→ **Listed entries**
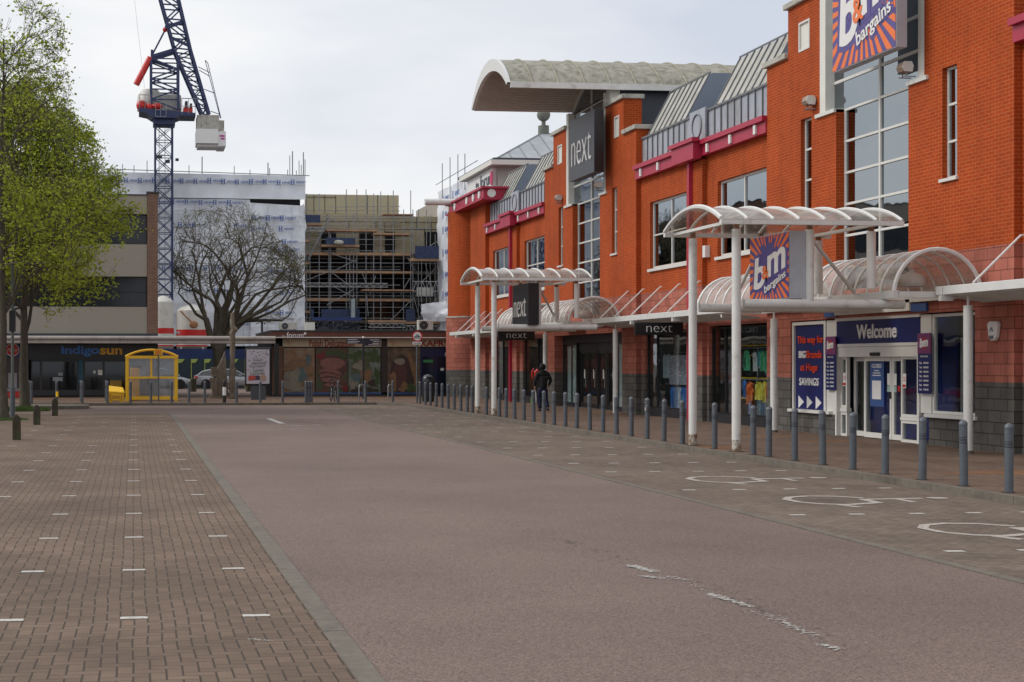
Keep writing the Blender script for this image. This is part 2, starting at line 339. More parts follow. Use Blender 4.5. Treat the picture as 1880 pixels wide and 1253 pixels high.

==

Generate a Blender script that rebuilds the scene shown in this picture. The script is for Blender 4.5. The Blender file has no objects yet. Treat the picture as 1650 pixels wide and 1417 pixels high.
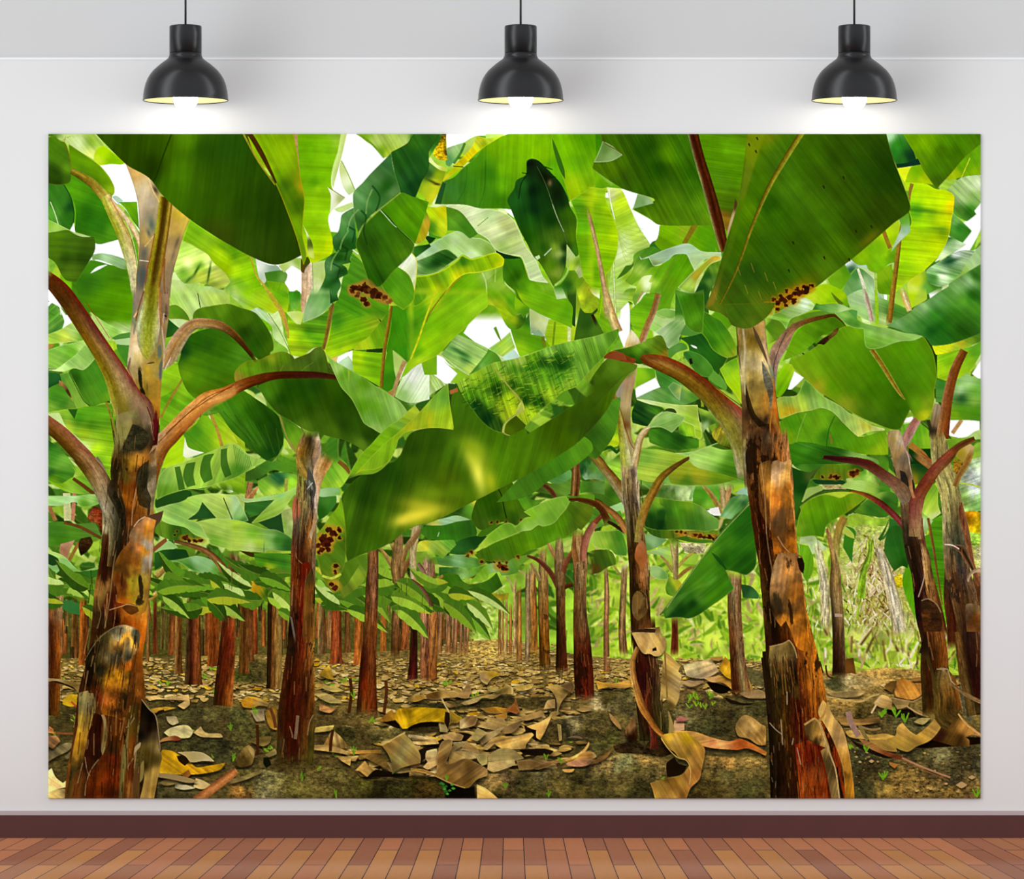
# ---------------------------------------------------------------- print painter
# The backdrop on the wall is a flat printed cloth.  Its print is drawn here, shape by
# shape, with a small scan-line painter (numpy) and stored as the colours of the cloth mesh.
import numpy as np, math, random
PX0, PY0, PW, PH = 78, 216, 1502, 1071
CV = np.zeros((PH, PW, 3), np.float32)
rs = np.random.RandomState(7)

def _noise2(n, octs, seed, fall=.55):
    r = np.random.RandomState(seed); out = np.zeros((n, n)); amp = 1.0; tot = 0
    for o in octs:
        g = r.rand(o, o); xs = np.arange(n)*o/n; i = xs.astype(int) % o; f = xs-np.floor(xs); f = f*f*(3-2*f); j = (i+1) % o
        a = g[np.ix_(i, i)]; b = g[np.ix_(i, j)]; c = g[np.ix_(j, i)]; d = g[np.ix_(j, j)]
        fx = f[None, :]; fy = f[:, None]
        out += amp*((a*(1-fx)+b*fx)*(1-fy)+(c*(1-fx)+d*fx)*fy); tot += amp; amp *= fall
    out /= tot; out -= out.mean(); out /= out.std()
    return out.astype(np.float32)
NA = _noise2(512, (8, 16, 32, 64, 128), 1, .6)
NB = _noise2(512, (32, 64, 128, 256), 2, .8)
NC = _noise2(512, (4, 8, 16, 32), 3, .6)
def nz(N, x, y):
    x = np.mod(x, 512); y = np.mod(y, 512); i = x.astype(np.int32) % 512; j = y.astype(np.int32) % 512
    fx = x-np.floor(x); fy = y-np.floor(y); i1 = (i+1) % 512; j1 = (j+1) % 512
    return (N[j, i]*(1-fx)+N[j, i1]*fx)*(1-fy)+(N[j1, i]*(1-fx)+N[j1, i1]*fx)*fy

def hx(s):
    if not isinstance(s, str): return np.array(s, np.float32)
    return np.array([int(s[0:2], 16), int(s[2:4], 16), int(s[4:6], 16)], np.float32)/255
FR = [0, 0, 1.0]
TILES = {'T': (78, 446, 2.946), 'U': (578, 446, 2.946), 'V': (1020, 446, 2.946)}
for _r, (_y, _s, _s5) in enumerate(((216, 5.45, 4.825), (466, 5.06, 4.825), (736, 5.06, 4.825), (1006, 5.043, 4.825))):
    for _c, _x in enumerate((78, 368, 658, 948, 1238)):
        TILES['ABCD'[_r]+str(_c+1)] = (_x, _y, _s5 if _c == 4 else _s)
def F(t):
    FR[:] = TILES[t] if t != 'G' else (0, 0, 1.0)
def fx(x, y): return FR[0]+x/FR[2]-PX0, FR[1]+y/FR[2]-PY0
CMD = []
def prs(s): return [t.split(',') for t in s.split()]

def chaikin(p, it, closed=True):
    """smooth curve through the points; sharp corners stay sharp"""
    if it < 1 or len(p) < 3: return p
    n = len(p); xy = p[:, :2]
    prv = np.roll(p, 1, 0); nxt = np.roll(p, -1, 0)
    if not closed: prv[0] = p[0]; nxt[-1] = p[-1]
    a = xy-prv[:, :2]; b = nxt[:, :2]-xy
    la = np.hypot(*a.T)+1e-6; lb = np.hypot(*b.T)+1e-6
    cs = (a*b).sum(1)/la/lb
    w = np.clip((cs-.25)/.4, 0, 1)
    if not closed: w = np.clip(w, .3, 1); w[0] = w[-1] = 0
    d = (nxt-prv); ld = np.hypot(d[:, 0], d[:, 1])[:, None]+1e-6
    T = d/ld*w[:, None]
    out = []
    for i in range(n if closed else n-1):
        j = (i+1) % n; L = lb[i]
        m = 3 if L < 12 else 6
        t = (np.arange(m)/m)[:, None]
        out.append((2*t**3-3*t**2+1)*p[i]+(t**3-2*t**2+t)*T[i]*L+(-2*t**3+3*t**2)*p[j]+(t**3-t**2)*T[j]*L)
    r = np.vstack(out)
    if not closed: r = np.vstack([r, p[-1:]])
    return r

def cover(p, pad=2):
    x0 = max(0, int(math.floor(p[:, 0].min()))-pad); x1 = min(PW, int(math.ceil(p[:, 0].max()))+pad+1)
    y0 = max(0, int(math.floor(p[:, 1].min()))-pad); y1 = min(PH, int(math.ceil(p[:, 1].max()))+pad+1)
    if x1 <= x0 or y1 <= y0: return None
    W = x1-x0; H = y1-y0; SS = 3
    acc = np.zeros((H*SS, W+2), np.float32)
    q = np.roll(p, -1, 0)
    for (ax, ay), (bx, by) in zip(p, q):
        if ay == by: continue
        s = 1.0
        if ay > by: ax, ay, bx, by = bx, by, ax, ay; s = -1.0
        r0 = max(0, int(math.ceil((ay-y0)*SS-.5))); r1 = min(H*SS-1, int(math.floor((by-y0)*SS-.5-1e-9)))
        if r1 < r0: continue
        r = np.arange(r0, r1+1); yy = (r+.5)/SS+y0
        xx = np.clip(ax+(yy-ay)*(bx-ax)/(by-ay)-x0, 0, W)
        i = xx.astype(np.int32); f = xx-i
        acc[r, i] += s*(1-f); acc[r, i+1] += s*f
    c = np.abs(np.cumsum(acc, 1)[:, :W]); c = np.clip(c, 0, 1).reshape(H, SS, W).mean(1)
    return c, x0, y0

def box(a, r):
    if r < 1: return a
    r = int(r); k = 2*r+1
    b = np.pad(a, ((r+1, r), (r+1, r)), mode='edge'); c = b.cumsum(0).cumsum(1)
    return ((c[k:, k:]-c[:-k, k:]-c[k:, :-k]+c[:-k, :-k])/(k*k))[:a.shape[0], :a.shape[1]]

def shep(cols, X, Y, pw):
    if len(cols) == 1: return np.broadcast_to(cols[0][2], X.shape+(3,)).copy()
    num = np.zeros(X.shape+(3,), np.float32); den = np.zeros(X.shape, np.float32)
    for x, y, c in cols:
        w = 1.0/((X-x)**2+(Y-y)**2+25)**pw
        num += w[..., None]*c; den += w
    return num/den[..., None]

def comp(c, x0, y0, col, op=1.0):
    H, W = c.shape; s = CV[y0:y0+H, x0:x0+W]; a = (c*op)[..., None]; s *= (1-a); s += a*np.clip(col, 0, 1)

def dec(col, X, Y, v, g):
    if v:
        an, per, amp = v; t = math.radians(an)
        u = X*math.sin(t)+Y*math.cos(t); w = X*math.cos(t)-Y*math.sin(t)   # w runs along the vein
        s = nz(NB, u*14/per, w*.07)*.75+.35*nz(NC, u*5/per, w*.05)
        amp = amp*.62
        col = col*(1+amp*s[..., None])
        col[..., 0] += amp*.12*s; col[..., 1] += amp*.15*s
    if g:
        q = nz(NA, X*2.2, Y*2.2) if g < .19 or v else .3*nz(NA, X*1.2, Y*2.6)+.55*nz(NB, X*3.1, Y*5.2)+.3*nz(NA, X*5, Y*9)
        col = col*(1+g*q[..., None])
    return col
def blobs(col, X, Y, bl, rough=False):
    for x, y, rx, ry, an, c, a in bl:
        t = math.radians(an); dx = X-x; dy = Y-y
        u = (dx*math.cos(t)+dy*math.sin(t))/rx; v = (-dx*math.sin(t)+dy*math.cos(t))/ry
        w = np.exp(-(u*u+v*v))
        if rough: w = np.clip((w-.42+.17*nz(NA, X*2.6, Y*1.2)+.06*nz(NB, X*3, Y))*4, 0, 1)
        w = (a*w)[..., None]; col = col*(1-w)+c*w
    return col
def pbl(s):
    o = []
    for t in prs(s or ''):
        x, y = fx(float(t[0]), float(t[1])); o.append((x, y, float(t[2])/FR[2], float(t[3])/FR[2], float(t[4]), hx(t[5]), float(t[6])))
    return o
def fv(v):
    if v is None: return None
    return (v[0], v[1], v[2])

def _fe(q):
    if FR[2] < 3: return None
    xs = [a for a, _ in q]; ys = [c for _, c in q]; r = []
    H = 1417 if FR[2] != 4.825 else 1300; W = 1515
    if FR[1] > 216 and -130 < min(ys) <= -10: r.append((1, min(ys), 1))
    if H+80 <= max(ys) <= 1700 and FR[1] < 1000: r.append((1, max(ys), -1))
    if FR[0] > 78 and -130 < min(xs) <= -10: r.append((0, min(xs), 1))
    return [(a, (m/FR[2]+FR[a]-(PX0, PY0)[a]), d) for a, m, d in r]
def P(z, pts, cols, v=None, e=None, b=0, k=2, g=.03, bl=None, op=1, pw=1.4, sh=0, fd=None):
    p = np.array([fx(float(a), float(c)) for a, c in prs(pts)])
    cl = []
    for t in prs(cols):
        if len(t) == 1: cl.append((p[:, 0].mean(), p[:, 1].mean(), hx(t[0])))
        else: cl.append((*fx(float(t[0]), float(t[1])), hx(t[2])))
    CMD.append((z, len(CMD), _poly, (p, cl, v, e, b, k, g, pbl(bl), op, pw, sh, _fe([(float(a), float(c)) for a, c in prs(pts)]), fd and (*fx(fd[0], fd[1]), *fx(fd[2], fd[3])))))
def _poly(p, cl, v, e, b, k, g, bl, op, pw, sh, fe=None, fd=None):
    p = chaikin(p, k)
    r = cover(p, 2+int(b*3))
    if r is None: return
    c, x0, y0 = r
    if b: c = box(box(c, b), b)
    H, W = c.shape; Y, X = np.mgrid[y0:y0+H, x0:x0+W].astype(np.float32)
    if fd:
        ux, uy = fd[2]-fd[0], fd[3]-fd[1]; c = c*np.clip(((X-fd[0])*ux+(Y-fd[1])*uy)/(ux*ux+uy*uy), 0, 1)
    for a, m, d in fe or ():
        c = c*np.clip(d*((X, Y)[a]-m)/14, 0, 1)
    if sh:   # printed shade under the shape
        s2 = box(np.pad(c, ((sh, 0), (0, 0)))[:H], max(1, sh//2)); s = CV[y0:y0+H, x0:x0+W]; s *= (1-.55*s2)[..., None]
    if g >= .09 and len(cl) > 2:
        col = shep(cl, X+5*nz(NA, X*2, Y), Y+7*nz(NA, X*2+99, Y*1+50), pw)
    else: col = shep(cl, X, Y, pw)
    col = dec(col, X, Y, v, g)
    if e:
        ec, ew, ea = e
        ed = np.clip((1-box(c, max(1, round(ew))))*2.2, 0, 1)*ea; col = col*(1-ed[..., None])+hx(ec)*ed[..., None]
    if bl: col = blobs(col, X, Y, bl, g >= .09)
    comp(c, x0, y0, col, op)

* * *

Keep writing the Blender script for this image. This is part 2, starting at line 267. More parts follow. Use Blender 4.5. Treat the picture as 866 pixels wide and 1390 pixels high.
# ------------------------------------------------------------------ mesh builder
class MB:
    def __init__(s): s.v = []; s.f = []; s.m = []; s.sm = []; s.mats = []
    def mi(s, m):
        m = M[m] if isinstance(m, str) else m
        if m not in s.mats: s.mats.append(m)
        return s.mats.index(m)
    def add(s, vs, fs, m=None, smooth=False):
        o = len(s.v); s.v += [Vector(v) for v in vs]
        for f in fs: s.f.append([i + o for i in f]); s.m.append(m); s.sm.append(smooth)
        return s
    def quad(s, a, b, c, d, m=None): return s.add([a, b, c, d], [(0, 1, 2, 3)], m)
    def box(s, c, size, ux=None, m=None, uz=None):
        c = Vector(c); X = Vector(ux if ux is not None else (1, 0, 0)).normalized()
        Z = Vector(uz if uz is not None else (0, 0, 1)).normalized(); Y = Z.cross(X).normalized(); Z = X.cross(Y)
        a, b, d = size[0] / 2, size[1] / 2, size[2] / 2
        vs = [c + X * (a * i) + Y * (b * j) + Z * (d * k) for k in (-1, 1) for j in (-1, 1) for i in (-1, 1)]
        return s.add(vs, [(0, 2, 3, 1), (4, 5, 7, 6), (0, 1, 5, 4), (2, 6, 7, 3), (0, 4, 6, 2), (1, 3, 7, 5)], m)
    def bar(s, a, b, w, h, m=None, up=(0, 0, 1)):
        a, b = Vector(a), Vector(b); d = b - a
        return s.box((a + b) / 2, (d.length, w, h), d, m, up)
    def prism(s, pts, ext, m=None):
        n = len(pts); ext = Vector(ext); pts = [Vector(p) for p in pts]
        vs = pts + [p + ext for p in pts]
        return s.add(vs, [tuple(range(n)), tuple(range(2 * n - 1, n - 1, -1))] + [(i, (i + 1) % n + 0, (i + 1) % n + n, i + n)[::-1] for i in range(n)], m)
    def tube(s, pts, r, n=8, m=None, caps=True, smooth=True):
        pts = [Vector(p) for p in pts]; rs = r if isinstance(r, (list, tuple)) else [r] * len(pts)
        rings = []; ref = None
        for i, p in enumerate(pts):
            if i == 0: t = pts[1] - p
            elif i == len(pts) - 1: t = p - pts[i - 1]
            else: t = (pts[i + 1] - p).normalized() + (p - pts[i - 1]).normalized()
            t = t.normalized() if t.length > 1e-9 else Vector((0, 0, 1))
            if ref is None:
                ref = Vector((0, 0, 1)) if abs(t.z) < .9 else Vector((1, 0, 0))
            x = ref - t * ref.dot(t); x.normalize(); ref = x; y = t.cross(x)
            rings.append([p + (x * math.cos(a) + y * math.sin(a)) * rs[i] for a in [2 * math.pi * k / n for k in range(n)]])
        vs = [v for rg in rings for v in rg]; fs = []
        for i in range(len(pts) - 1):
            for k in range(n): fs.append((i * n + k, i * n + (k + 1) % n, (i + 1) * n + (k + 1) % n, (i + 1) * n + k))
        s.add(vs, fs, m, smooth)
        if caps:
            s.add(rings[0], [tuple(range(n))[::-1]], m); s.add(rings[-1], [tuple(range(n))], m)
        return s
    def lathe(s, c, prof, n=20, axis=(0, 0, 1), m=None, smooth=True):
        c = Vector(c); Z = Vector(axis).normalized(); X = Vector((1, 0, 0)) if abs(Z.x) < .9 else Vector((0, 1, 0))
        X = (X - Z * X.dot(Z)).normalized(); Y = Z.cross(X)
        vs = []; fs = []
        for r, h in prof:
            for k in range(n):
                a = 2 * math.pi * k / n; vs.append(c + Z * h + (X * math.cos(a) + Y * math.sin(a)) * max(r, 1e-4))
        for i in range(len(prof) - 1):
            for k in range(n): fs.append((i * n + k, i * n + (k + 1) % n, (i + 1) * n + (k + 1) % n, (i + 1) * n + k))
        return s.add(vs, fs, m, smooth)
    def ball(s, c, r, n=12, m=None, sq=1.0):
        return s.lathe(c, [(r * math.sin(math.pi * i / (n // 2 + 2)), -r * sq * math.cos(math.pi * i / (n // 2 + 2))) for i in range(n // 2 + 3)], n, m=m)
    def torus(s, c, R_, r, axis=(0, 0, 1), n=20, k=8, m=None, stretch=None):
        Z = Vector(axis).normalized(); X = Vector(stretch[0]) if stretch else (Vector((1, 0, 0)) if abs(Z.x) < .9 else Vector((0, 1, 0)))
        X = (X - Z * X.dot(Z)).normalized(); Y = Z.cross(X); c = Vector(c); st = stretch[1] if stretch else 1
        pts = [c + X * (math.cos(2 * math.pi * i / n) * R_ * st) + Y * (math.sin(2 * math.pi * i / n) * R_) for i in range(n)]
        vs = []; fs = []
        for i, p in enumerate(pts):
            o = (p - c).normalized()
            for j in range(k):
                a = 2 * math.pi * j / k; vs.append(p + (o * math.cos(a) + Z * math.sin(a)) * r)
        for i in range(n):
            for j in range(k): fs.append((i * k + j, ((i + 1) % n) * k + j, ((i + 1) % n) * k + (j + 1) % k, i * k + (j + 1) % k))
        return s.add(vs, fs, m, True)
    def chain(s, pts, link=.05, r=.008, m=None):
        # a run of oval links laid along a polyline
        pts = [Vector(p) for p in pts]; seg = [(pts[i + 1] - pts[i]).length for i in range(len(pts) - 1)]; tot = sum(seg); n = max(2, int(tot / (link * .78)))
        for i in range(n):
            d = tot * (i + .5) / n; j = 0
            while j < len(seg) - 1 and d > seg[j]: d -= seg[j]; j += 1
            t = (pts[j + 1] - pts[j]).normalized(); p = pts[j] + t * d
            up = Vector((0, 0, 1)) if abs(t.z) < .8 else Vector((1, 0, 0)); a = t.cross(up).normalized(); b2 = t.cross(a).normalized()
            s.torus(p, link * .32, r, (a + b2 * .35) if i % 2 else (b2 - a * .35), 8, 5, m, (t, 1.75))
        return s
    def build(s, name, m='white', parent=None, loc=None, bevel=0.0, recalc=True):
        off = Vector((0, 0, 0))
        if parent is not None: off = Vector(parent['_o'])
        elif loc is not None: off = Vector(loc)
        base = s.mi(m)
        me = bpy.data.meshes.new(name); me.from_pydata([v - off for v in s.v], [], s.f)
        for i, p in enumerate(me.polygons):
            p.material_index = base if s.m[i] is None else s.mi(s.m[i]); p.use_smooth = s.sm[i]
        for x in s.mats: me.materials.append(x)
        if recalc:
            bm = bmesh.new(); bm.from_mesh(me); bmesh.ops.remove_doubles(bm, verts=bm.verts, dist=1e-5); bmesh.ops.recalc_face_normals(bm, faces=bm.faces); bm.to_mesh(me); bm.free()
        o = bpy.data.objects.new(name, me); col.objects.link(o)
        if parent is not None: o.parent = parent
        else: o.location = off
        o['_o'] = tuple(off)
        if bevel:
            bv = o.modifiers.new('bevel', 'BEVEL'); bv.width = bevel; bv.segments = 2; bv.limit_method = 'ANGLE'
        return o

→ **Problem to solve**
Repeat exactly the part that opens with the line containing "Generate a Blender" and closes with the line containing "i1]*fx)*(1-fy)+(N[j1, i]*(1-fx)+N[j1, i1]*fx)*fy". Include both end lines, and drop the pictures.

→ **Problem solution**
Generate a Blender script that rebuilds the scene shown in this picture. The script is for Blender 4.5. The Blender file has no objects yet. Treat the picture as 1650 pixels wide and 1417 pixels high.
# ---------------------------------------------------------------- print painter
# The backdrop on the wall is a flat printed cloth.  Its print is drawn here, shape by
# shape, with a small scan-line painter (numpy) and stored as the colours of the cloth mesh.
import numpy as np, math, random
PX0, PY0, PW, PH = 78, 216, 1502, 1071
CV = np.zeros((PH, PW, 3), np.float32)
rs = np.random.RandomState(7)

def _noise2(n, octs, seed, fall=.55):
    r = np.random.RandomState(seed); out = np.zeros((n, n)); amp = 1.0; tot = 0
    for o in octs:
        g = r.rand(o, o); xs = np.arange(n)*o/n; i = xs.astype(int) % o; f = xs-np.floor(xs); f = f*f*(3-2*f); j = (i+1) % o
        a = g[np.ix_(i, i)]; b = g[np.ix_(i, j)]; c = g[np.ix_(j, i)]; d = g[np.ix_(j, j)]
        fx = f[None, :]; fy = f[:, None]
        out += amp*((a*(1-fx)+b*fx)*(1-fy)+(c*(1-fx)+d*fx)*fy); tot += amp; amp *= fall
    out /= tot; out -= out.mean(); out /= out.std()
    return out.astype(np.float32)
NA = _noise2(512, (8, 16, 32, 64, 128), 1, .6)
NB = _noise2(512, (32, 64, 128, 256), 2, .8)
NC = _noise2(512, (4, 8, 16, 32), 3, .6)
def nz(N, x, y):
    x = np.mod(x, 512); y = np.mod(y, 512); i = x.astype(np.int32) % 512; j = y.astype(np.int32) % 512
    fx = x-np.floor(x); fy = y-np.floor(y); i1 = (i+1) % 512; j1 = (j+1) % 512
    return (N[j, i]*(1-fx)+N[j, i1]*fx)*(1-fy)+(N[j1, i]*(1-fx)+N[j1, i1]*fx)*fy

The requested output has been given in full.